In the meantime, Friends, I love ya.  I hope you're getting some downtime here in the summer.  You were right.  Vacation really is just swell, and settling back into a Normal Routine after a solid week of fun is quite a drag.  But let's make the best of it and keep the spirit of vacation with us always, okay? We can do it!  Muah!

Tuesday, August 6, 2013

Toe-Jammin'!

What? People squoosh grapes with their feet?!
Hiya, Friends!  As I might or might not have mentioned, I've recently visited a winery.  Bully Hill.  I didn't drink any wine.  I'm not even TWO yet, for Pete's Aches!  But I did have an epic meltdown in their dining room. 

Did I mention it? 

Well, if I didn't, I'm sure Mommy has.  And she loves to tell the story, so ask her about it sometime. 

Whatever.

My topic of inquiry today is that Daddy bought me an outfit that says "Official Future Bully Bill Grape Stomper" on the front, and it shows a pair of feet in sneakers dancing on a bunch of nice, round, purple grapes!

I looked it up, and apparently stomping on grapes is a way to get the juice out of the grapes to make into wine.

They stomp grapes with BARE feet?  You're joking!
I thought, surely grape-stompers wear special shoes they keep really clean for such a task as stomping on grapes which are going to be made into a potable.  I mean, Mommy and Daddy get pretty adamant with me that I keep my feet OFF the dinnertable when we're eating.  Something about feet being dirty, skxxxxxxxxxx!
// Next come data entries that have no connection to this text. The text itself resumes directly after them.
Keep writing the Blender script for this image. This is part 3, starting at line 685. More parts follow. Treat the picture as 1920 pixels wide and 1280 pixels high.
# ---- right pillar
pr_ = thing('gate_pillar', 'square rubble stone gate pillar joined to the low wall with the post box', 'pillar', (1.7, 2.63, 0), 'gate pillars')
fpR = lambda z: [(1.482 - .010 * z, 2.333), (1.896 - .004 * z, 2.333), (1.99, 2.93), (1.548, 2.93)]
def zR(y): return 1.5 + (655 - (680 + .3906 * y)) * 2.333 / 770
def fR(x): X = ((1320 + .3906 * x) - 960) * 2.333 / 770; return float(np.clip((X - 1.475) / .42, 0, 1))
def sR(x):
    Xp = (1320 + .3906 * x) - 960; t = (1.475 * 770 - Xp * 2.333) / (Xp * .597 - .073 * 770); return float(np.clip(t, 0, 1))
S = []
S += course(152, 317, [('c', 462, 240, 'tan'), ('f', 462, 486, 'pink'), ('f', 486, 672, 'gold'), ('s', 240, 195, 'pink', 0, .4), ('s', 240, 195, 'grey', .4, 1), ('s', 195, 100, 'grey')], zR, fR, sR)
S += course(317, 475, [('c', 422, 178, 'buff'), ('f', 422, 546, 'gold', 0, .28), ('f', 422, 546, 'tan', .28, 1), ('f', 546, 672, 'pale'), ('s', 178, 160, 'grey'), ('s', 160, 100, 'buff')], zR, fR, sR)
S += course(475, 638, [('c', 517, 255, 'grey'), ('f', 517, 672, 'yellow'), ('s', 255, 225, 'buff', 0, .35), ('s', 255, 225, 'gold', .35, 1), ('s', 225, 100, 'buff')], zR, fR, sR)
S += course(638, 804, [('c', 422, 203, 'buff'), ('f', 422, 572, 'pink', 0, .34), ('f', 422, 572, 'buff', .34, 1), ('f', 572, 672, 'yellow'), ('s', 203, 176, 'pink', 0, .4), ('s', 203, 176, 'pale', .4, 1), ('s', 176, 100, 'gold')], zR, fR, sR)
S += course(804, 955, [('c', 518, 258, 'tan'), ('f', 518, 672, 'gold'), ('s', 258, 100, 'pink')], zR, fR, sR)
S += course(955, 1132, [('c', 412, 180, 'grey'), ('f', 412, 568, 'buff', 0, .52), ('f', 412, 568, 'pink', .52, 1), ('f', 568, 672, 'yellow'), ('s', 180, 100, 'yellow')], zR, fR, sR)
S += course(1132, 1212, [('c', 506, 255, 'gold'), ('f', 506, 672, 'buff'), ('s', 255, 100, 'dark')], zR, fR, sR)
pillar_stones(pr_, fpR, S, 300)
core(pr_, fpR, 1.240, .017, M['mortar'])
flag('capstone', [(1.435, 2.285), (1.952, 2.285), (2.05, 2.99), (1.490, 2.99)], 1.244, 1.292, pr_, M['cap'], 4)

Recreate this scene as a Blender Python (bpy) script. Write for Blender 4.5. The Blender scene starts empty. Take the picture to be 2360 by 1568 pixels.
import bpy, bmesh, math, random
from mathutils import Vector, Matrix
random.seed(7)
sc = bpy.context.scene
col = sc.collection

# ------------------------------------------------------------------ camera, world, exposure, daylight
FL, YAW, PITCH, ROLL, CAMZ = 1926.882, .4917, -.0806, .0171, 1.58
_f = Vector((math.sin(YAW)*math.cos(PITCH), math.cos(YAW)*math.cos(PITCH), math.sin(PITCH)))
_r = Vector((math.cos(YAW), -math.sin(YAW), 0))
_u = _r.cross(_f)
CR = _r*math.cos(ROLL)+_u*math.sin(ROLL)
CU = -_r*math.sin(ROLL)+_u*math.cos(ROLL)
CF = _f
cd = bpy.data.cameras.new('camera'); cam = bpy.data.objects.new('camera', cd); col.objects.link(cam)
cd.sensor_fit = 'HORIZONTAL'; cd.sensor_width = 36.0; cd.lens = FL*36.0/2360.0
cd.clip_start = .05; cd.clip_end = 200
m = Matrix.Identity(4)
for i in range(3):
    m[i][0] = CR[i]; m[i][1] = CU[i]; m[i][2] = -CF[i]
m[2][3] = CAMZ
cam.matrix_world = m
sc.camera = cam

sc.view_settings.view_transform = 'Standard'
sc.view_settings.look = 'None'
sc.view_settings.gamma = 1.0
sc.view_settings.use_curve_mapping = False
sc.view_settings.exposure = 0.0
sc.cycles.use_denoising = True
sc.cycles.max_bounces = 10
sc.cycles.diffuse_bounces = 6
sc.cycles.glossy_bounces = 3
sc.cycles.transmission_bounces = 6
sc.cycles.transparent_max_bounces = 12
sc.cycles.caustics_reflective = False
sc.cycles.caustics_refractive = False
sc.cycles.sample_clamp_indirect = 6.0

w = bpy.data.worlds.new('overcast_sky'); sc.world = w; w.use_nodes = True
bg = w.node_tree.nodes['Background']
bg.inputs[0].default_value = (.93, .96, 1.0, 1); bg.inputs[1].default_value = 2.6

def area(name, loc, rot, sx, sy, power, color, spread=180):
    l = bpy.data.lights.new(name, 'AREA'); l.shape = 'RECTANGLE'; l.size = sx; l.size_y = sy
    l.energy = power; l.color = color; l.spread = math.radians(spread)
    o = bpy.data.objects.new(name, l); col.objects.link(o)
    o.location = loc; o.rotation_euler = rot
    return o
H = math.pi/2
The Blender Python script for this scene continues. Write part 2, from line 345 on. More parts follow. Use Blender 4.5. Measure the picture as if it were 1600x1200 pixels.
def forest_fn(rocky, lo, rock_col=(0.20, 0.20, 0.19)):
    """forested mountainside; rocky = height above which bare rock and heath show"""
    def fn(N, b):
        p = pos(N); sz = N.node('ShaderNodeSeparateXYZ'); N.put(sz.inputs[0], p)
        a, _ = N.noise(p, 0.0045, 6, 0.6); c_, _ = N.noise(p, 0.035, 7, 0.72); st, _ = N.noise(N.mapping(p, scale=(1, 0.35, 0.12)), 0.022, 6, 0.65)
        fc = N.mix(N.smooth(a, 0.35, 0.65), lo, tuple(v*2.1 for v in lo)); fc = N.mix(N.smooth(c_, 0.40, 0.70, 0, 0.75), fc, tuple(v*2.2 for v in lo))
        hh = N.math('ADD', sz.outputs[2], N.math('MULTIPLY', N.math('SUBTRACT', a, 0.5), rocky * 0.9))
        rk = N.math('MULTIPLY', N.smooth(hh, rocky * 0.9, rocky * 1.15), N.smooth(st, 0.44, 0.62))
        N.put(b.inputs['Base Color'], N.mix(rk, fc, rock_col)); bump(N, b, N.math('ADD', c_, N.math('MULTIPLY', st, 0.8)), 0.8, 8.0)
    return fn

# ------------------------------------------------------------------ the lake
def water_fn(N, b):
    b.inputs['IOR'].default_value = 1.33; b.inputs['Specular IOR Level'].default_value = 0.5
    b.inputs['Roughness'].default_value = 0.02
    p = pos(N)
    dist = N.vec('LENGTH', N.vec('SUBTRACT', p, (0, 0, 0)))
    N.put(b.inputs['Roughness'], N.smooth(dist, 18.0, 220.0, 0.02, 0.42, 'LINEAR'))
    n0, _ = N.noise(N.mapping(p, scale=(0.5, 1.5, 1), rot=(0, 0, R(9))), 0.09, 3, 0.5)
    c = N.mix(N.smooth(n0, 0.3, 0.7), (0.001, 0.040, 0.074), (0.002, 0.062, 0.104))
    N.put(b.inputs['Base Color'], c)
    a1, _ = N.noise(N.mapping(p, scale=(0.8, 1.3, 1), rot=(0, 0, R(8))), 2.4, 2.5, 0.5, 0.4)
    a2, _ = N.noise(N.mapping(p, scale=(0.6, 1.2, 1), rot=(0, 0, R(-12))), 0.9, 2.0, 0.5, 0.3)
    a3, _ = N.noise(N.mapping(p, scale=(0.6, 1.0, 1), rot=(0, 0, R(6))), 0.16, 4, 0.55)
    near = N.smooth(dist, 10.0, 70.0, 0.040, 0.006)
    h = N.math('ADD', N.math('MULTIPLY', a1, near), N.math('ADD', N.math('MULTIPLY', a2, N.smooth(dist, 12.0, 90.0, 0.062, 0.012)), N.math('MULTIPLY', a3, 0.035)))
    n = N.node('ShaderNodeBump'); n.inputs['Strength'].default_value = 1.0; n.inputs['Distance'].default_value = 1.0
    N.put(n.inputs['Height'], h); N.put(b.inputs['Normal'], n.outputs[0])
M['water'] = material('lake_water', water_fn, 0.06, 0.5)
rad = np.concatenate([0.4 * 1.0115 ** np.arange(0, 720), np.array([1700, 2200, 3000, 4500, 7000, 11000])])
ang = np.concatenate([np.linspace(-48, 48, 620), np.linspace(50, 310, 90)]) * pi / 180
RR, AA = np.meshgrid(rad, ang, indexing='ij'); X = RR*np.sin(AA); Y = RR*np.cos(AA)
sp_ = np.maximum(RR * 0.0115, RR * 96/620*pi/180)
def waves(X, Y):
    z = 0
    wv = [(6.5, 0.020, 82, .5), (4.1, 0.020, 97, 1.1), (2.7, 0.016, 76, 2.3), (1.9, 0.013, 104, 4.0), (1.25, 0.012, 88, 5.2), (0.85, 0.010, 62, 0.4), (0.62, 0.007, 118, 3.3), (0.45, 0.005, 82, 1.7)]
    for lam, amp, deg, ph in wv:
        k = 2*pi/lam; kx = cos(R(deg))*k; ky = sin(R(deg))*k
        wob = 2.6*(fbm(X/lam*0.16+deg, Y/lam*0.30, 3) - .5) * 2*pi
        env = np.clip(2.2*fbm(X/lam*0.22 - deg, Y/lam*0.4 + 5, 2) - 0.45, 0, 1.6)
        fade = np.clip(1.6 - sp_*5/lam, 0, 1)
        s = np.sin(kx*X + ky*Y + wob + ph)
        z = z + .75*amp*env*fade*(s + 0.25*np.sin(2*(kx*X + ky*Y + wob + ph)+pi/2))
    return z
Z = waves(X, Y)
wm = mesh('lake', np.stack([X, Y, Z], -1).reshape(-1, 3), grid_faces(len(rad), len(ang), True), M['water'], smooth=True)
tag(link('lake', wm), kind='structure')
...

And I thought this would be really cool, being a grape stomper and having a special pair of grape-stomping shoes.  I love shoes, and I love to have different pairs for different things.  I figured grape-stompin' shoes would be ankle-booties with easy-clean uppers, kinda like Crocs, but not Croc-shaped, and then the soles would be platform cork.  You know, to get the grapes used to being near corks! 

And I was looking forward to getting my first pair of grape-stompin' shoes!  I was gonna go for a purple pair, with little sparklies right in the easy-clean uppers!

Haha, wine drinkers! People touched your drink with their feet!
Alas, though, upon further researching by me, I found out that grape-stompers stomp grapes with their bare feet. 

Let that sink in for a minute, oenophiles!  (Pssst, that's a fancy word I found for people who like to drink wine!)  Grape stompers touched your drink with their bare feet!  No cork stomping-surface.  No Croc-like Easy-Clean Uppers.  Their Bare.  Naked.  Feet.

That's right.

So the next time you're at a wine tasting, you'll wanna really wow the other people at the table by busting out that bit of factology.

I betchya you'll be super-popular!  Hahahaha!